11 Eylül sonrasında bu daha net bir şekilde görüldü. Fakat iyi olan gelişme şu ki İslam’a ilgi de çok arttı. Kur’an-ı Kerim satışları patladı.
-Siz Fransa’da yaşıyorsunuz, Fransızca konuşuyorsunuz. Fransızca konuşan epey Müslüman var dünyada...
- Evet. Yeryüzünde Fransızca konuşan çok fazla Müslüman nüfus var. Özellikle Afrika’da on milyonlarca Müslüman Fransızca konuşuyor. Bizim bir de Uluslararası Fransızca Konuşan Müslümanlar Topluluğumuz var. İki yılda bir, bir araya geliyor, problemlerimizi konuşuyor ve çözüm yollarını ortaya koymaya çalışıyoruz. İnşallah 6 Temmuz 2010’da da Mali’nin başkenti Bamaku’da toplanacağız.
- Afrikalısınız, Afrika özelinde çalışmalar da yapıyorsunuz.
- Evet. Mali asıllı Müslüman futbolcu Kanoute ile birlikte çalışıyoruz. Bir vakfımız var. Kalkınma projeleri, okullar, yardım kampanyaları ve bireysel destekler sağlıyoruz. İlk yardımı sağlamaya çalışıyoruz. Henüz 2 yıllık bir kurum bu yardım kurumu, inşallah daha iyi olacak. Mali’de bir yardım köyümüz var. 10 ev var ve her evde 10 çocuk var. Okulu, hastanesi, kültür merkezi ve spor salonu olan bir köy burası. Şu anda sadece Mali özelinde çalışıyoruz.
- Siz aynı zamanda Avrupa’daki Müslümanların en köklü ve en büyük yayınevi olan Tawhid’in Türkiye’ye getirilmesi için de uğraşıyorsunuz.

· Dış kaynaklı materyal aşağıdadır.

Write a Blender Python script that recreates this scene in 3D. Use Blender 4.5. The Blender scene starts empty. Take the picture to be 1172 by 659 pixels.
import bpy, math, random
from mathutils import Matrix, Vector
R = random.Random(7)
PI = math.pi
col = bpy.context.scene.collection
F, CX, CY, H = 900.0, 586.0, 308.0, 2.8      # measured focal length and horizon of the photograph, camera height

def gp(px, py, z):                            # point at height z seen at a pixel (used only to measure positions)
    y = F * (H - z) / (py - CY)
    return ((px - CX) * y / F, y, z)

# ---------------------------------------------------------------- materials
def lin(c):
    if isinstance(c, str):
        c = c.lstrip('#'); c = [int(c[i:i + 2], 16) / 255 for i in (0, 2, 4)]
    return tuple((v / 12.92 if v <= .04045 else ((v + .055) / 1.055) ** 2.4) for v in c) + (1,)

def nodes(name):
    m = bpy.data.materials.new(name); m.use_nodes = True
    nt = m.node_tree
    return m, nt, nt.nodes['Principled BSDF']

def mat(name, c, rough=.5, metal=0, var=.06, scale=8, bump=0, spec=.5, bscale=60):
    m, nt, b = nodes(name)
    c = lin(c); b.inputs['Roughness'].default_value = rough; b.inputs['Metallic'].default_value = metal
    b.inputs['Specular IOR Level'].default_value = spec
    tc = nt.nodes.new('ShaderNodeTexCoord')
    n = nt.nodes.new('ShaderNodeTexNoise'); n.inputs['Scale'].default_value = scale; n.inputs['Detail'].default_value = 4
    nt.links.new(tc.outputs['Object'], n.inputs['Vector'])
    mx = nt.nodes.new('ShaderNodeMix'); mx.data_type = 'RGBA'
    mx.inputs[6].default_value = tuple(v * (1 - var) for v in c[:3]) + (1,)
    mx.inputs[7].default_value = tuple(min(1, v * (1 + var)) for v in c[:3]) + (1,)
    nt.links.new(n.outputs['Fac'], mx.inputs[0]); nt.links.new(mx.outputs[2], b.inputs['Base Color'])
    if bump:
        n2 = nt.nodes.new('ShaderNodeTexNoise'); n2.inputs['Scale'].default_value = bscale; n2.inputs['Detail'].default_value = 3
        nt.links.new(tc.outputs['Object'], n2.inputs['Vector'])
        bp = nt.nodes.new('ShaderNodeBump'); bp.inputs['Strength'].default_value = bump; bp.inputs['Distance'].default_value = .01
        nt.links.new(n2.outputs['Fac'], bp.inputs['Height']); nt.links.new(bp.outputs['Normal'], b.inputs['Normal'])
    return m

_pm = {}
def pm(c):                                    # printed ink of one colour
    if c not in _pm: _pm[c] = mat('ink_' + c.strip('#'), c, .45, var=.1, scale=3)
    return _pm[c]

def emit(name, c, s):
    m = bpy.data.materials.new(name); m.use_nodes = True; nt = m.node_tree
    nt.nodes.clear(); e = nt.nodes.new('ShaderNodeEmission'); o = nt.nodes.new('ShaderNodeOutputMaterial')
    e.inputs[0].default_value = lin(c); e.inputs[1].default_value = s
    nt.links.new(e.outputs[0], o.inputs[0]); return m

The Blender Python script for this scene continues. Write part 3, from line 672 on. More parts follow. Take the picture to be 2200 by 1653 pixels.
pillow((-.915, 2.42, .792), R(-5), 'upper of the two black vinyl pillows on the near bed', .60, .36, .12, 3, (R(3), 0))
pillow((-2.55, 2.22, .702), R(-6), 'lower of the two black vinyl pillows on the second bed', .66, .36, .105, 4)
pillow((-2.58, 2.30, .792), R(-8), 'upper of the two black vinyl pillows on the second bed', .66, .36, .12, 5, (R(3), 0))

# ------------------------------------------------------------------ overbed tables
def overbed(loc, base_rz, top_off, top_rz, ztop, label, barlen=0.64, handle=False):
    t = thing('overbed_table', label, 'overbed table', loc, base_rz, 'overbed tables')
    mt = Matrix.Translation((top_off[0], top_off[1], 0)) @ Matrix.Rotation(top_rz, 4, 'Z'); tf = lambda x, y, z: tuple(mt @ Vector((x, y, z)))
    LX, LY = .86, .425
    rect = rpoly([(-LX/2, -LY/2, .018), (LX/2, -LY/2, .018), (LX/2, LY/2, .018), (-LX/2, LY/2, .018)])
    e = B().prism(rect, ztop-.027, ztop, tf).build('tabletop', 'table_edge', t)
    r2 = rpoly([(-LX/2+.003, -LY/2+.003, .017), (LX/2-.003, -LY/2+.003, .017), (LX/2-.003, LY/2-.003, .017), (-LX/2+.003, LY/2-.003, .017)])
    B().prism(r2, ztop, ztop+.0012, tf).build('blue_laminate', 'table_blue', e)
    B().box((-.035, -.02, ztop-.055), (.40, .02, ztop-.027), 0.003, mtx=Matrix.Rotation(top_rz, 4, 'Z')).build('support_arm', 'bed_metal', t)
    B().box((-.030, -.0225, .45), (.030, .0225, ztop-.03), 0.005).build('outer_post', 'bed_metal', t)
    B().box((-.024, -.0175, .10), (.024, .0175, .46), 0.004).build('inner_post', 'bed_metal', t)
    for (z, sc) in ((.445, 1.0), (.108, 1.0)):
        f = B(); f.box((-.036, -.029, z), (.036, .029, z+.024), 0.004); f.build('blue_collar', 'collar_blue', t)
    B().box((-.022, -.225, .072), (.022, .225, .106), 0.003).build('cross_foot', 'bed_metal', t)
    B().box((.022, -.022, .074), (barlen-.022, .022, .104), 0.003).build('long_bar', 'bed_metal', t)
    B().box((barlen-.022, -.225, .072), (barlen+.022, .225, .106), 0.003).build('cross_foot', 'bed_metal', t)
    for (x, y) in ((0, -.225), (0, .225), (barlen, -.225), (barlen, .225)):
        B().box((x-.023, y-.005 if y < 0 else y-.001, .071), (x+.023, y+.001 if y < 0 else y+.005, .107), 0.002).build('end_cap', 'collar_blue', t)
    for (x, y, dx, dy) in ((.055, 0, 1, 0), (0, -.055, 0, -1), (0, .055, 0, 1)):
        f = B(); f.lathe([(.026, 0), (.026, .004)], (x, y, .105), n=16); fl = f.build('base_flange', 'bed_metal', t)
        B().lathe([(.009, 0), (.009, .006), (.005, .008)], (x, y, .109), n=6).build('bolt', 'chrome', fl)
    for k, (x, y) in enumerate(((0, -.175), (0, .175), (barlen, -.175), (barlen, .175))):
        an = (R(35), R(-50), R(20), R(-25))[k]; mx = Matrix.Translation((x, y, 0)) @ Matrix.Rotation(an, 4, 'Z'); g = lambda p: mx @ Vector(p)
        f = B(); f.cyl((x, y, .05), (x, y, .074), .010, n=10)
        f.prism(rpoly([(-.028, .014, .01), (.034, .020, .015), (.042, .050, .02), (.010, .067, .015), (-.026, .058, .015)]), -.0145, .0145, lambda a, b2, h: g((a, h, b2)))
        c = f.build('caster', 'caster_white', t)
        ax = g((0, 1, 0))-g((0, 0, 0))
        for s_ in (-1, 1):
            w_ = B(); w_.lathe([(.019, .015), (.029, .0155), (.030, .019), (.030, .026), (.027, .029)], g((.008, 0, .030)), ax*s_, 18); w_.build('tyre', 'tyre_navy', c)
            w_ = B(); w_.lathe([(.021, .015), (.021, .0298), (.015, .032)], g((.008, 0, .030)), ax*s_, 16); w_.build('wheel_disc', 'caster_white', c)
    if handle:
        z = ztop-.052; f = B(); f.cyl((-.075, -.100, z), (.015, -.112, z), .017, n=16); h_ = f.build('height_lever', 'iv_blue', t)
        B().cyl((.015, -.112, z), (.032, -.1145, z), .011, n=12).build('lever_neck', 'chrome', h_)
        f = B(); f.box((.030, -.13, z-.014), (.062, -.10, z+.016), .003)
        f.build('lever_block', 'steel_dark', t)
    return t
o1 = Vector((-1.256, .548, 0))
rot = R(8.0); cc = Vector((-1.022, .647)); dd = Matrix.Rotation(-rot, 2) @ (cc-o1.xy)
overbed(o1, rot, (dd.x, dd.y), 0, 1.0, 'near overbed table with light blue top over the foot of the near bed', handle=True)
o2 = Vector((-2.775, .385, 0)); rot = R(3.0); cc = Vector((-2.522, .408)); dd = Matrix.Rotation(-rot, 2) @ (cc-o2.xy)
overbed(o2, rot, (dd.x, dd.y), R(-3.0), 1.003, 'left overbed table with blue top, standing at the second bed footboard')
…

-Evet. Tawhid 20 yıl kadar önce Fransa’da kuruldu. Tarık Ramazan, Fethi Yeken, Yusuf El Kardavi, Hasan El Benna, Mustafa Brahami, Muhammed Es-Sawaf, El-Beyhagi ve birçok başka büyük yazarın yayınevidir, kitaplarını basar.
- Genel olarak hangi tür kitaplara eğilir?
- Genel olarak Avrupa’da yaşayan Müslümanların problemlerine değiniyoruz. Birçok özel kitap bastırdık. Son olarak Prof. Dr. Muhammed Chiadmi’nin 20 yıllık çalışmasının bir ürünü olan Kur’an Tefsiri’ni Tawhid Yayınevi olarak bastırdık. Şimdi Türkiye’de de Divan adı ile şubemizi açtık.
-Türkiye’de neler yapmak istiyorsunuz?
-Türk yazarları, Avrupalı okurlarla buluşturmak istiyoruz. Türkiye’de Müslümanların yayınevleri çok geniş yelpazede ürünler veriyor. Roman, şiir, deneme gibi türler Avrupa’daki Müslümanlar arasında çok yaygın değil. Türkiye’de bu başarılmış.
- Son olarak, siz Fransa’da yaşıyorsunuz, fakat aslen nerelisiniz?
-Endülüs’ten kovulan Müslümanlardanım. Cezayirliyim. İsmim de zaten Endülüs’ten geliyor. İkinci ismim olan Dünyazade de bildiğiniz gibi Abdulhamit Han’ın torununun ismidir. Bin bir gece masallarında da geçiyor.